+++ Extracted data

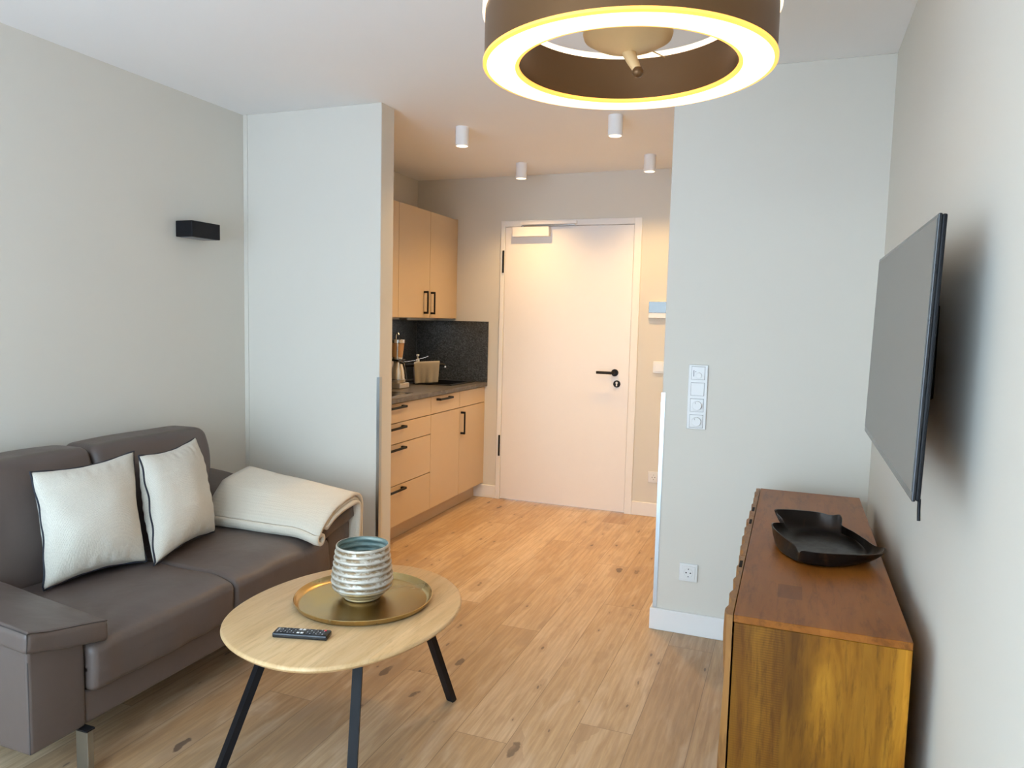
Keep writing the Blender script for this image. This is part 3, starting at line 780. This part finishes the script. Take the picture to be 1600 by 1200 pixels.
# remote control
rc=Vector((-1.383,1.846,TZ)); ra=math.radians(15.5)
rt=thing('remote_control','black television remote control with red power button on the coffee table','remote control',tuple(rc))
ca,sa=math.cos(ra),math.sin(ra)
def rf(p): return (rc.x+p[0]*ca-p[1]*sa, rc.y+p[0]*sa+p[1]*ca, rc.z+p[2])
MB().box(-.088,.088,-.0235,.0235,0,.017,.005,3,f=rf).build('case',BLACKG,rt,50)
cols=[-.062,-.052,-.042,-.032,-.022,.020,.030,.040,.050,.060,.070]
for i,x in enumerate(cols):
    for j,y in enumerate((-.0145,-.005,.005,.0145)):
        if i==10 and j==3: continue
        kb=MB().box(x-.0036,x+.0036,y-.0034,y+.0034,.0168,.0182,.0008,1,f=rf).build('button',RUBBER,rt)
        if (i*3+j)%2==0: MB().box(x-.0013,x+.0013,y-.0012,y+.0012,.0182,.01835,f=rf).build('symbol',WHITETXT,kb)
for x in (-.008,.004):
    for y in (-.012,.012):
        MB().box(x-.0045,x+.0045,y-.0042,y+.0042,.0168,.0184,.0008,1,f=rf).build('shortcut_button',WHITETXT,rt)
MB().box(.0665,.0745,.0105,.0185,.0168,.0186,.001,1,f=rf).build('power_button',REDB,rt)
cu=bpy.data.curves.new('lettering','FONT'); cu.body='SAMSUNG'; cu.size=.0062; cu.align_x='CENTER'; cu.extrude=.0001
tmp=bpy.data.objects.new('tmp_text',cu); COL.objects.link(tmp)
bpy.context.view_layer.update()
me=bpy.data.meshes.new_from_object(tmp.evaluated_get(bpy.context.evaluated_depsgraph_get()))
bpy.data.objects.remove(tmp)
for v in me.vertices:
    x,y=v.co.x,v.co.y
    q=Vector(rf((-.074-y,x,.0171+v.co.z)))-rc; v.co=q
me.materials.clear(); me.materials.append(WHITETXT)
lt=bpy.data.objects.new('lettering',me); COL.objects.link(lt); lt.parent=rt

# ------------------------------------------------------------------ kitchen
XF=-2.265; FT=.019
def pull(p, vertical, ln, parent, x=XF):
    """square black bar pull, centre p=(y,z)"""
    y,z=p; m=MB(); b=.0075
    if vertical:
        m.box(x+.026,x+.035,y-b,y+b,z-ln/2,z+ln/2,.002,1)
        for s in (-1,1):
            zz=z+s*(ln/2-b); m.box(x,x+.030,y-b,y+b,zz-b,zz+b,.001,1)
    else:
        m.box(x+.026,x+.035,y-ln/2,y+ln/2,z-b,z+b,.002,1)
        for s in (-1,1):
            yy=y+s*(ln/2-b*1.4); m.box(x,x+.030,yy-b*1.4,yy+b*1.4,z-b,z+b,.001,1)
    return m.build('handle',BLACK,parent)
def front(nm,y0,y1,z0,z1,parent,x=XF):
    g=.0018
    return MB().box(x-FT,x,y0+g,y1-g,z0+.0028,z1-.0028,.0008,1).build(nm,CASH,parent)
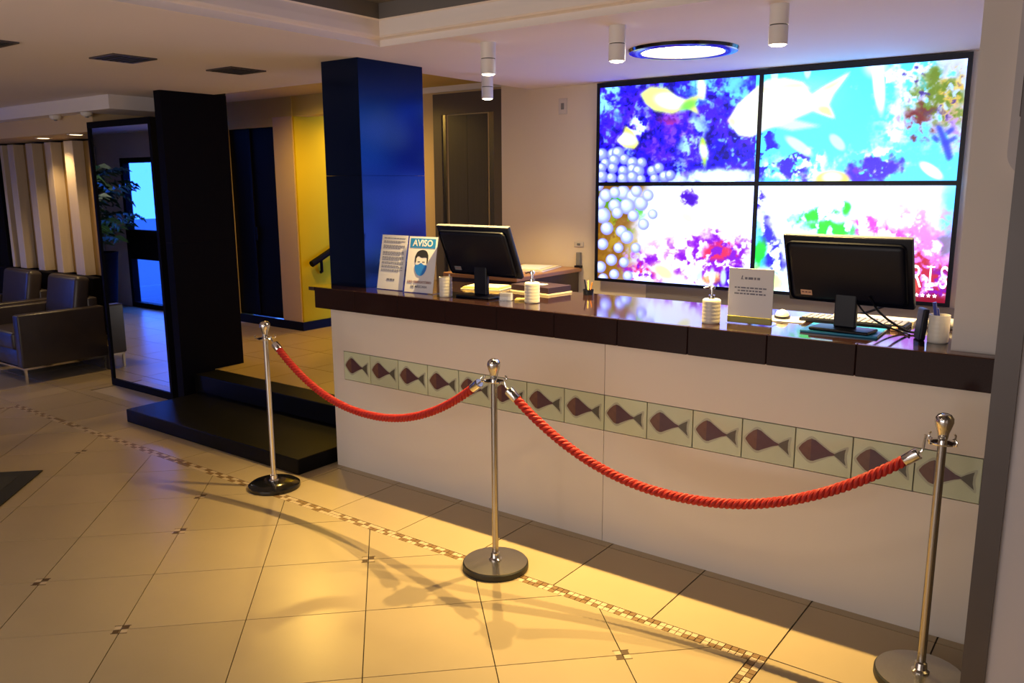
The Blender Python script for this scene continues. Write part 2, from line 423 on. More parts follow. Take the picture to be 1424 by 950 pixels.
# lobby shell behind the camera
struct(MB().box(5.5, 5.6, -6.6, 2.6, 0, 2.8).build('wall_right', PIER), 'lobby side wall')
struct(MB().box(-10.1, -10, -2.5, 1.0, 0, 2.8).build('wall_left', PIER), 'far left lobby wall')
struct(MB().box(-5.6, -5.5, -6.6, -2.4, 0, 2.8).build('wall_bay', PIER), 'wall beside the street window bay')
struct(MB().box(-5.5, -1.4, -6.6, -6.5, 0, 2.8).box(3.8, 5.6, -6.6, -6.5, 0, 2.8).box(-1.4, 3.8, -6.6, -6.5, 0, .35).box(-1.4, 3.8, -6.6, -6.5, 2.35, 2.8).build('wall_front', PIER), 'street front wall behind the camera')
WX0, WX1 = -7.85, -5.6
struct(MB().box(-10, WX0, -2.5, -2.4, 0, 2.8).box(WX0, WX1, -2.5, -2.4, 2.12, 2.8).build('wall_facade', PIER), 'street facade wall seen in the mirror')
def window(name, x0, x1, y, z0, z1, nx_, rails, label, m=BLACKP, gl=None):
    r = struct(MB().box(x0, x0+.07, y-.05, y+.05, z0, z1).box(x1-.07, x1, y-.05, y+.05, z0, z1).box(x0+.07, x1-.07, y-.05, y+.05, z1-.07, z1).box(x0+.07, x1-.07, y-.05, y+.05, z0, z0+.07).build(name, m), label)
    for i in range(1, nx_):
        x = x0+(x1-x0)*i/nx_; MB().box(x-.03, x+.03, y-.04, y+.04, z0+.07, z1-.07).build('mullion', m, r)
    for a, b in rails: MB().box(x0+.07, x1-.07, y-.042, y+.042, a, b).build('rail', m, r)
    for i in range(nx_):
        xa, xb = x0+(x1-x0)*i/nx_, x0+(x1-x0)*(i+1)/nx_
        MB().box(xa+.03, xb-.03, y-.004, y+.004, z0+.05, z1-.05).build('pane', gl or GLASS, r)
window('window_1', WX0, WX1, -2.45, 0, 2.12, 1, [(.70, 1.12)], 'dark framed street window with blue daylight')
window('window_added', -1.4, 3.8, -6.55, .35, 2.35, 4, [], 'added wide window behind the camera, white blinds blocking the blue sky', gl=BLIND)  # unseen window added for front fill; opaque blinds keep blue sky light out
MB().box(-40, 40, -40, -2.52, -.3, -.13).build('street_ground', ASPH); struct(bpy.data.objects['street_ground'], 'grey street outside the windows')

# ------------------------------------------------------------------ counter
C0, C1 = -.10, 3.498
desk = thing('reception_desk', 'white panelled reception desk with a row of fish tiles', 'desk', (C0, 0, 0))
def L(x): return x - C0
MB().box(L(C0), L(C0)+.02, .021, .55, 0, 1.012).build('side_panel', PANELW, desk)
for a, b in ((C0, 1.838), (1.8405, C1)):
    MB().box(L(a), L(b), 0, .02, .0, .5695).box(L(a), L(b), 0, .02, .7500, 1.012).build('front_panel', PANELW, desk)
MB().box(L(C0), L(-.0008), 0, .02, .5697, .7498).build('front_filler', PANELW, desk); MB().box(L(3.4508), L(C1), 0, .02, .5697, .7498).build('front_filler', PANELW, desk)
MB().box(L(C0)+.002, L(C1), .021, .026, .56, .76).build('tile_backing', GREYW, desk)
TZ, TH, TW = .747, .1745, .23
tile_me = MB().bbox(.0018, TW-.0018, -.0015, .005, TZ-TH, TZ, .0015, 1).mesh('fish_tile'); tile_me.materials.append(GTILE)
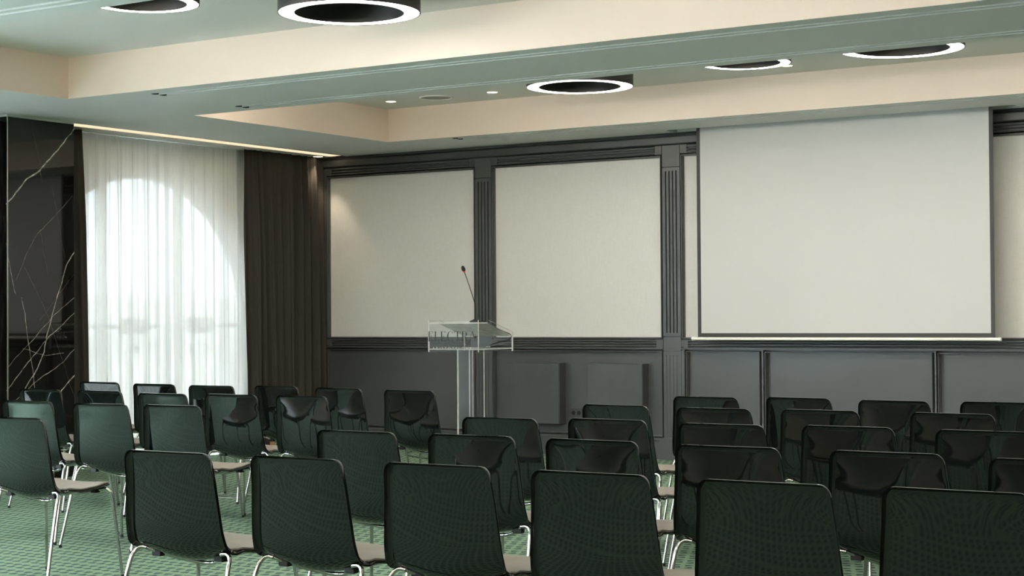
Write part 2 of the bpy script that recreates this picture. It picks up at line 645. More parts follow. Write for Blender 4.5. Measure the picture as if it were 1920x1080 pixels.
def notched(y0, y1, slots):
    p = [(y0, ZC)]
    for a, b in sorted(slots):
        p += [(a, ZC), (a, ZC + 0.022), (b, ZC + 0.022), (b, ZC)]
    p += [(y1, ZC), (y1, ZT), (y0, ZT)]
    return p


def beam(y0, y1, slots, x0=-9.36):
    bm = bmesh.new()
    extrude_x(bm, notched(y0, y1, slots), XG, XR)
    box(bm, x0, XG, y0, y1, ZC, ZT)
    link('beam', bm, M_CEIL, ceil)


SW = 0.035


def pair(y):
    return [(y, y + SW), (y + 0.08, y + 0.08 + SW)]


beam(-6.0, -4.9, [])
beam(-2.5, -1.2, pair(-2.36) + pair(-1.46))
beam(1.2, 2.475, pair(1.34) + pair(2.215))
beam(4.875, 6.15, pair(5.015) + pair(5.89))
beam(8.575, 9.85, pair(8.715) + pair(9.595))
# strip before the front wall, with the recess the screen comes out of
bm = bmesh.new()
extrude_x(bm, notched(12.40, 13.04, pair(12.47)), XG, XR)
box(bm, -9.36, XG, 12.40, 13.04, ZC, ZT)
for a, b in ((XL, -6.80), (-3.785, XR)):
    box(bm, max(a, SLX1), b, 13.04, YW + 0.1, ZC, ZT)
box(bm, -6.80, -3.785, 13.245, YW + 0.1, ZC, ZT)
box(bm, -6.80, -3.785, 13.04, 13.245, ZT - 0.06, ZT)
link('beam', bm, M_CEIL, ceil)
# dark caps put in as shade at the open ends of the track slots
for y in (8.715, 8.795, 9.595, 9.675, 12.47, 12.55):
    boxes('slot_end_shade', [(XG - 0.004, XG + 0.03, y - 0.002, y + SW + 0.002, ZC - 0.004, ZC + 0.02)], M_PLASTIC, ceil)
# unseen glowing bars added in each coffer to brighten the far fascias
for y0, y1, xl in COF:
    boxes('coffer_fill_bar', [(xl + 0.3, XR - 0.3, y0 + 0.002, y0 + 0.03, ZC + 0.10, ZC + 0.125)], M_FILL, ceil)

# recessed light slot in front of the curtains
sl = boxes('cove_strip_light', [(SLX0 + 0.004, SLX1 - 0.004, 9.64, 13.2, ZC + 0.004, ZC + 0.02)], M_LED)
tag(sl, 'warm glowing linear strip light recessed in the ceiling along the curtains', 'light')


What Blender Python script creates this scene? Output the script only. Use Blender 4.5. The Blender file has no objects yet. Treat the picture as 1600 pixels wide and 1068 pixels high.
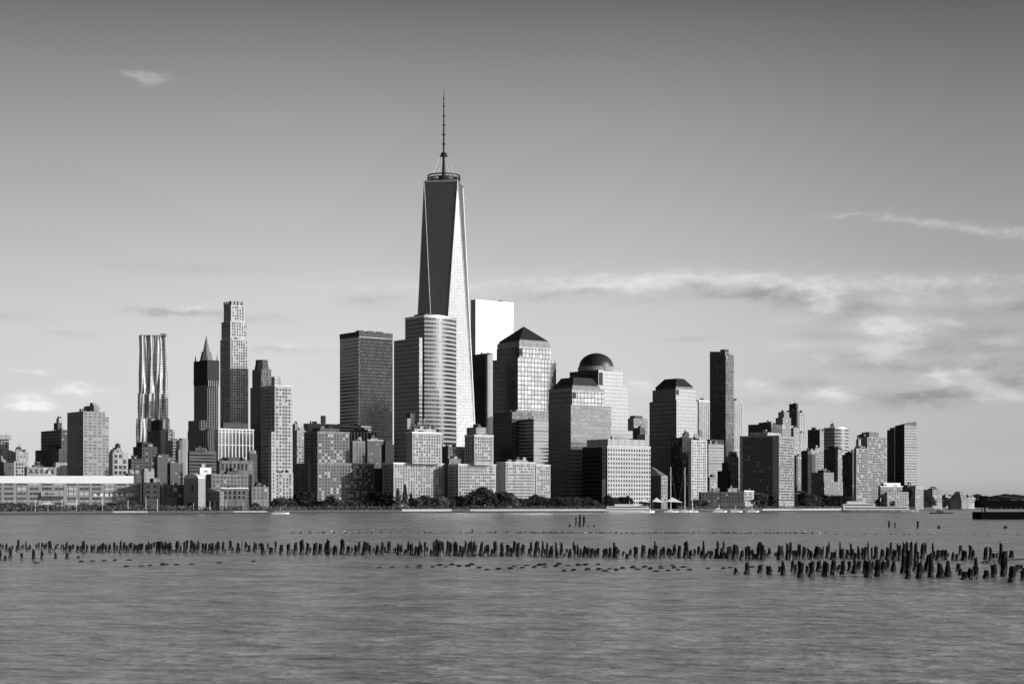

++++++

[Written problem]
Return exactly the lines above from the line that has "Write part 2 of" through the line that has "return [(y, y", inclusive, and nothing else.

[Written reply]
Write part 2 of the bpy script that recreates this picture. It picks up at line 645. More parts follow. Write for Blender 4.5. Measure the picture as if it were 1920x1080 pixels.
def notched(y0, y1, slots):
    p = [(y0, ZC)]
    for a, b in sorted(slots):
        p += [(a, ZC), (a, ZC + 0.022), (b, ZC + 0.022), (b, ZC)]
    p += [(y1, ZC), (y1, ZT), (y0, ZT)]
    return p


def beam(y0, y1, slots, x0=-9.36):
    bm = bmesh.new()
    extrude_x(bm, notched(y0, y1, slots), XG, XR)
    box(bm, x0, XG, y0, y1, ZC, ZT)
    link('beam', bm, M_CEIL, ceil)


SW = 0.035


def pair(y):
    return [(y, y + SW), (y + 0.08, y + 0.08 + SW)]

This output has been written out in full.